SHORT PROBLEM
Copy each line exactly. Drop every picture.

PROVIDED MATERIAL
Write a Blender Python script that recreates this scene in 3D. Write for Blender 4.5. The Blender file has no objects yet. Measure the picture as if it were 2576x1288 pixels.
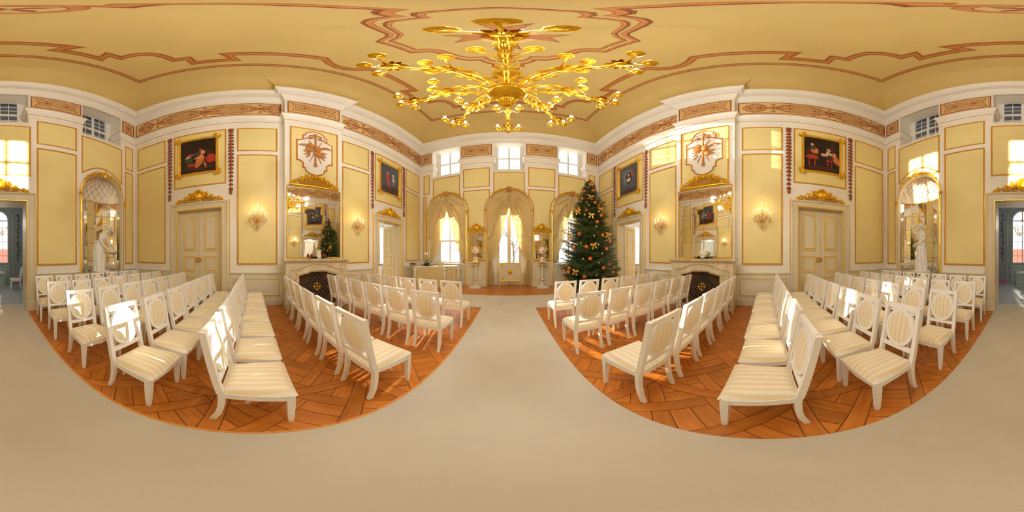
import bpy, bmesh, math, random
from math import sin, cos, pi, radians, atan2, hypot, sqrt
from mathutils import Matrix, Vector, geometry
random.seed(7)
C = bpy.context.scene.collection
S = bpy.context.scene
# ---------------------------------------------------------------- camera, light, exposure
W, F, B, ZC, YC = 4.75, 7.85, 4.27, 9.35, 1.79      # half width, front wall, back wall, ceiling height, centre
BR = 0.25                                            # projection of the chimney breasts
cd = bpy.data.cameras.new('camera'); cam = bpy.data.objects.new('camera', cd); C.objects.link(cam)
cd.type = 'PANO'
try: cd.panorama_type = 'EQUIRECTANGULAR'
except Exception: pass
try: cd.cycles.panorama_type = 'EQUIRECTANGULAR'
except Exception: pass
cam.location = (0.03, 0, 1.5); cam.rotation_euler = (pi/2, 0, -radians(0.8))
cd.clip_start = 0.02
S.camera = cam
S.view_settings.view_transform = 'Standard'; S.view_settings.look = 'None'
S.view_settings.gamma = 1; S.view_settings.use_curve_mapping = False
S.view_settings.exposure = 0.30
w = bpy.data.worlds.new('world'); S.world = w; w.use_nodes = True
wn = w.node_tree; bg = wn.nodes['Background']
sky = wn.nodes.new('ShaderNodeTexSky'); sky.sky_type = 'HOSEK_WILKIE'; sky.turbidity = 6
sky.sun_direction = Vector((-.215, .95, .235)).normalized()
mixw = wn.nodes.new('ShaderNodeMix'); mixw.data_type = 'RGBA'; mixw.inputs[0].default_value = .7
wn.links.new(sky.outputs[0], mixw.inputs[6]); mixw.inputs[7].default_value = (.93, .97, 1.0, 1)
wn.links.new(mixw.outputs[2], bg.inputs[0]); bg.inputs[1].default_value = 2.8
sl = bpy.data.lights.new('sun', 'SUN'); sl.energy = 19; sl.angle = radians(.6); sl.color = (1, .88, .68)
so = bpy.data.objects.new('sun', sl); C.objects.link(so)
so.rotation_euler = Vector((.235, -1, -.232)).to_track_quat('-Z', 'Y').to_euler()
def lamp(name, loc, e, col=(1, .86, .62), r=.12):
    l = bpy.data.lights.new(name, 'POINT'); l.energy = e; l.color = col; l.shadow_soft_size = r
    o = bpy.data.objects.new(name, l); C.objects.link(o); o.location = loc; return o
CHZ = 4.55                                           # height of the chandelier's candle cups
for k in range(8):                                   # fill lights added at the unlit chandelier bulbs, one per arm
    a = k*pi/4
    lamp('chandelier_fill', (1.31*sin(a), YC+1.31*cos(a), CHZ+.14), 62, (.98, .99, .97), .03)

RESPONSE
Write a Blender Python script that recreates this scene in 3D. Write for Blender 4.5. The Blender file has no objects yet. Measure the picture as if it were 2576x1288 pixels.
import bpy, bmesh, math, random
from math import sin, cos, pi, radians, atan2, hypot, sqrt
from mathutils import Matrix, Vector, geometry
random.seed(7)
C = bpy.context.scene.collection
S = bpy.context.scene
# ---------------------------------------------------------------- camera, light, exposure
W, F, B, ZC, YC = 4.75, 7.85, 4.27, 9.35, 1.79      # half width, front wall, back wall, ceiling height, centre
BR = 0.25                                            # projection of the chimney breasts
cd = bpy.data.cameras.new('camera'); cam = bpy.data.objects.new('camera', cd); C.objects.link(cam)
cd.type = 'PANO'
try: cd.panorama_type = 'EQUIRECTANGULAR'
except Exception: pass
try: cd.cycles.panorama_type = 'EQUIRECTANGULAR'
except Exception: pass
cam.location = (0.03, 0, 1.5); cam.rotation_euler = (pi/2, 0, -radians(0.8))
cd.clip_start = 0.02
S.camera = cam
S.view_settings.view_transform = 'Standard'; S.view_settings.look = 'None'
S.view_settings.gamma = 1; S.view_settings.use_curve_mapping = False
S.view_settings.exposure = 0.30
w = bpy.data.worlds.new('world'); S.world = w; w.use_nodes = True
wn = w.node_tree; bg = wn.nodes['Background']
sky = wn.nodes.new('ShaderNodeTexSky'); sky.sky_type = 'HOSEK_WILKIE'; sky.turbidity = 6
sky.sun_direction = Vector((-.215, .95, .235)).normalized()
mixw = wn.nodes.new('ShaderNodeMix'); mixw.data_type = 'RGBA'; mixw.inputs[0].default_value = .7
wn.links.new(sky.outputs[0], mixw.inputs[6]); mixw.inputs[7].default_value = (.93, .97, 1.0, 1)
wn.links.new(mixw.outputs[2], bg.inputs[0]); bg.inputs[1].default_value = 2.8
sl = bpy.data.lights.new('sun', 'SUN'); sl.energy = 19; sl.angle = radians(.6); sl.color = (1, .88, .68)
so = bpy.data.objects.new('sun', sl); C.objects.link(so)
so.rotation_euler = Vector((.235, -1, -.232)).to_track_quat('-Z', 'Y').to_euler()
def lamp(name, loc, e, col=(1, .86, .62), r=.12):
    l = bpy.data.lights.new(name, 'POINT'); l.energy = e; l.color = col; l.shadow_soft_size = r
    o = bpy.data.objects.new(name, l); C.objects.link(o); o.location = loc; return o
CHZ = 4.55                                           # height of the chandelier's candle cups
for k in range(8):                                   # fill lights added at the unlit chandelier bulbs, one per arm
    a = k*pi/4
    lamp('chandelier_fill', (1.31*sin(a), YC+1.31*cos(a), CHZ+.14), 62, (.98, .99, .97), .03)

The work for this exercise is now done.